Aujourd'hui, le DIY n'a plus grand-chose à voir avec le rejet de l'excès de consommation. Au contraire, il est devenu un produit de consommation à part entière, entouré d'un marketing léché, et qui se paye cher.
La recherche de l'expérience
Par exemple, un kit de sucettes en chocolat vendu sur Nature et découvertes au prix de 14,99 euros ne contient que 130 grammes de chocolat au lait. C'est un tarif plus élevé que pour un kilo de chocolat au lait en tablette vendu en supermarché. Bien sûr, le prix inclut aussi quelques ustensiles et la recette. Mais ce qui se paye là est avant tout l'expérience, plus que le produit final.
D'ailleurs, le concept d'expérience lui-même est devenu un produit marketing à part entière. En atteste le carton des plateformes qui mettent en relation artisans et particuliers pour la réalisation d'ateliers DIY et l'apprentissage d'un métier, d'un savoir-faire artisanal.

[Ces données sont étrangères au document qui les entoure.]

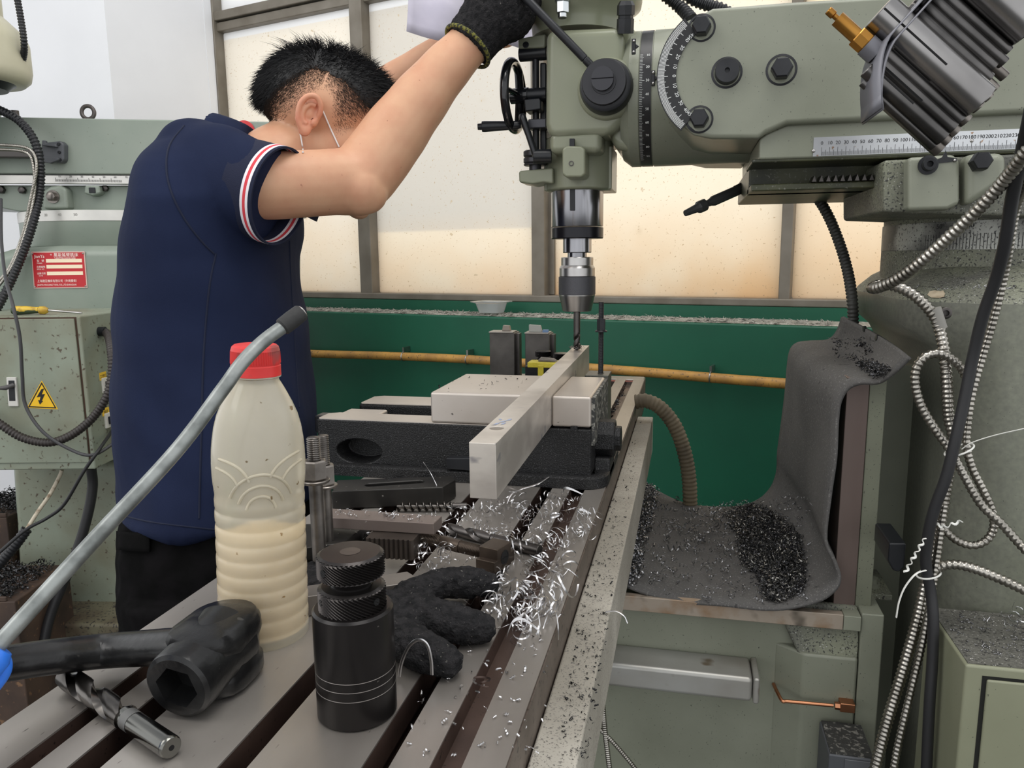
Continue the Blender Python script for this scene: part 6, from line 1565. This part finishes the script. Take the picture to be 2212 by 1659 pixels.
# ---------------- right-hand side: mat, cabinet, hoses ----------------
M_matr = mat('dusty_rubber', (92, 90, 88), .85, noise=(7, .35, .7, (74, 73, 72)), speck=(420, .58, .7, (116, 114, 112)), speck2=(90, .68, .74, (60, 59, 58)), bump=(220, .3, .0012))
rows = [(1342, 1262, .985, 1385, 1036, 0), (1400, 1284, .98, 1425, 1064, 0), (1480, 1301, .975, 1480, 1088, 0), (1560, 1307, .972, 1540, 1096, 0), (1672, 1317, .965, 1600, 1094, 0), (1761, 1301, .968, 1640, 1079, 1.36), (1802, 1276, .972, 1664, 1056, 1.36),
        (1814, 1249, .978, 1676, 1030, 1.36), (1804, 1214, .982, 1680, 1005, 1.36), (1784, 1165, .985, 1681, 975, 1.36), (1794, 1067, .985, 1689, 915, 1.36), (1805, 990, .985, 1697, 850, 1.36), (1809, 910, .985, 1702, 790, 1.36), (1815, 868, .983, 1708, 757, 1.36),
        (1832, 840, .978, 1722, 742, 1.355), (1860, 828, .965, 1750, 738, 1.34), (1900, 826, .945, 1788, 735, 1.30), (1938, 800, .925, 1808, 716, 1.26), (1966, 772, .915, 1820, 684, 1.22)]
near = [at(a, b, Y=c) for a, b, c, *_ in rows]; far = []
for i, (a, b, c, x, y, Y) in enumerate(rows): far.append(at(x, y, Y=Y) if Y else at(x, y, Z=near[i].z - .004))
NV = 14; grid = []
nn, ff = spline(near, 5), spline(far, 5)
for i, (a, b) in enumerate(zip(nn, ff)):
    row = []
    for j in range(NV + 1):
        t = j / NV; p = a.lerp(b, t); s = i / (len(nn) - 1)
        sag = .012 * math.sin(t * PI) * math.sin(s * 11) if s > .3 else -.004 * math.sin(t * PI)
        row.append(p + V((-sag if s > .3 else 0, 0, sag if s <= .3 else sag * .3)))
    grid.append(row)
o = MB().loft(grid, cap=False, close=False).build('rubber_mat', M_matr, loc=near[3], fix=False, smooth=80)
tag(o, 'dusty grey rubber way cover draped from the column down over the knee', 'mat')
sd = o.modifiers.new('t', 'SOLIDIFY'); sd.thickness = .004; sd.offset = 0
mat_o = o
# retaining plate along the top of the mat
a, b, c_, d_ = far[-1] + V((0, 0, 0)), near[-1], near[-2], far[-2]
bvm = bvh_of(o)
for x, y in ((1870, 710), (1897, 730)):
    h_, n_ = hit(bvm, x, y)
    if h_ is not None:
        if n_.dot(h_ - EYE) > 0: n_ = -n_
        MB().lathe(h_, n_, [(.0045, 0), (.0045, .003), (.0001, .0032)], 6).build('mat_screw', M_black, o)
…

Le leader du secteur, Wecandoo, fondé en 2017, a augmenté ses résultats de 35% en 2023 par rapport à l'année précédente, avec un chiffre d'affaires qui a franchi le cap des 20 millions d’euros.
La plateforme avance le chiffre de 3000 réservations par jour pendant la période de Noël, au cours de laquelle elle réalise 40% de son chiffre d'affaires.
Des cadeaux qui mêlent découverte et partage et qui ont une seconde vertu: offrir une opportunité financière aux artisans qui ne vivent pas toujours très bien de leur artisanat.